As these capabilities become more integrated into the analytical process, an important consideration emerges. Ter Schure emphasizes that AI systems function within the boundaries established by human input. He notes that the data they analyze, the assumptions embedded in their programming, and the frameworks they rely upon all originate from human decisions. Without these elements, the system may lack direction and purpose. Ter Schure states, “AI can accelerate the ‘how,’ but it still depends on a human to define the ‘why.’ That distinction applies across every layer of market analysis.

This relationship becomes especially relevant in financial forecasting, where interpretation plays a central role. AI can analyze historical data and identify recurring patterns, yet its perspective remains limited to what has already been observed. The same research notes that even advanced systems encounter challenges during periods of structural change or unprecedented market conditions, where historical data offers limited guidance. In such situations, the ability to interpret evolving conditions becomes as important as computational power.

For Ter Schure, forecasting involves working with probabilities rather than fixed outcomes.

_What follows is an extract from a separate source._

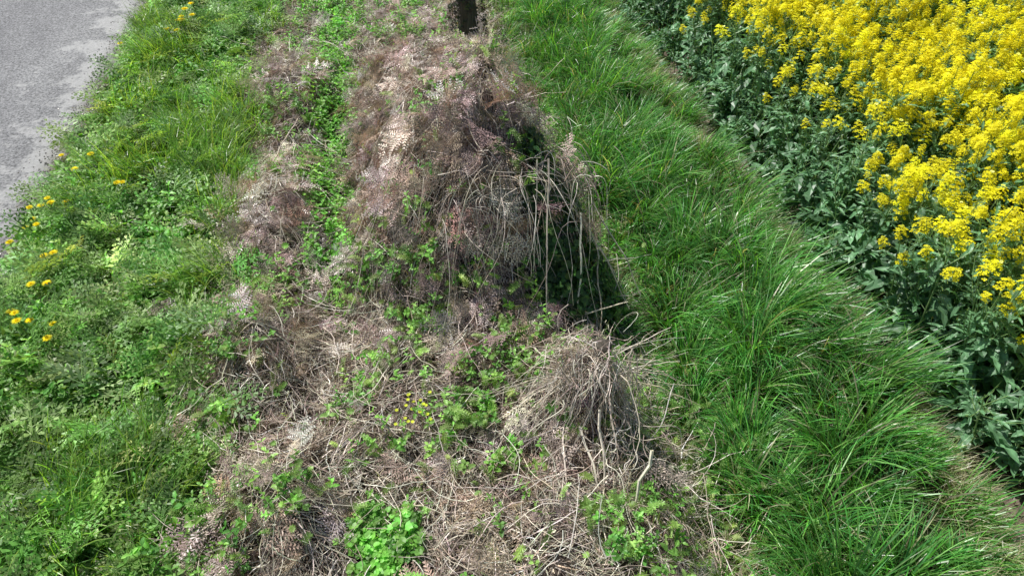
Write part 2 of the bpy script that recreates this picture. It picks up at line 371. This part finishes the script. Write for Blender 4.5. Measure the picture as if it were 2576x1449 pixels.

AI can assist in outlining potential scenarios, yet it does not determine which outcome will unfold. “Markets evolve through a combination of structure and behavior,” he explains. “A model can highlight patterns, but understanding how those patterns develop in real time still requires human judgment.”

This dynamic also extends to how AI interacts with human assumptions. According to Dr. Ter Schure, since these systems learn from existing data and user inputs, their outputs often reflect the perspectives embedded within that information. As a result, the quality of the initial assumptions plays a significant role in shaping the outcome. “If the initial premise includes a bias, the output often reflects it. The responsibility remains with the analyst to question, refine, and interpret the result,” Ter Schure remarks.

Such considerations become even more important when viewed through the lens of market behavior. Financial markets, as Ter Schure notes, are often influenced by collective sentiment, where emotions such as optimism and caution influence price movements. “Regardless of the computerization of trading, market behaviour has remained constant,” he says. While AI can identify historical expressions of these behaviors, interpreting their significance within a current context typically requires experience and perspective. 

Within this broader context, Arnout’s methodology illustrates how structured human analysis can complement technological tools. His approach combines Fibonacci ratios with the Elliott Wave principle, focusing on wave structures, extensions, and corrective patterns. These frameworks offer a way to interpret market cycles and map potential pathways for price movement. A key element of his method involves incorporating alternative scenarios through double corrections or extensions, allowing for multiple potential outcomes to be evaluated simultaneously.

This multi-scenario framework supports adaptability as market conditions evolve. “Each structure presents more than one pathway,” he explains. “By preparing for those alternatives, you create a framework that evolves with the market as new information becomes available.” This perspective allows for continuous reassessment, where forecasts are refined as additional data emerges.

Ter Schure stresses that although AI can assist in identifying patterns within such frameworks, the interpretation of complex wave structures introduces nuances that extend beyond automated analysis. Multi-layered corrections and extensions often depend on contextual judgment, where small variations influence the broader interpretation.

Overall, Ter Schure suggests that AI serves as an extension of the analytical process, enhancing specific components while leaving interpretive decisions to the analyst. Its ability to execute defined tasks with speed and precision complements the depth of human judgment. He states, “Technology expands what we can do, but understanding determines how we apply it. The combination is where meaningful progress takes place.”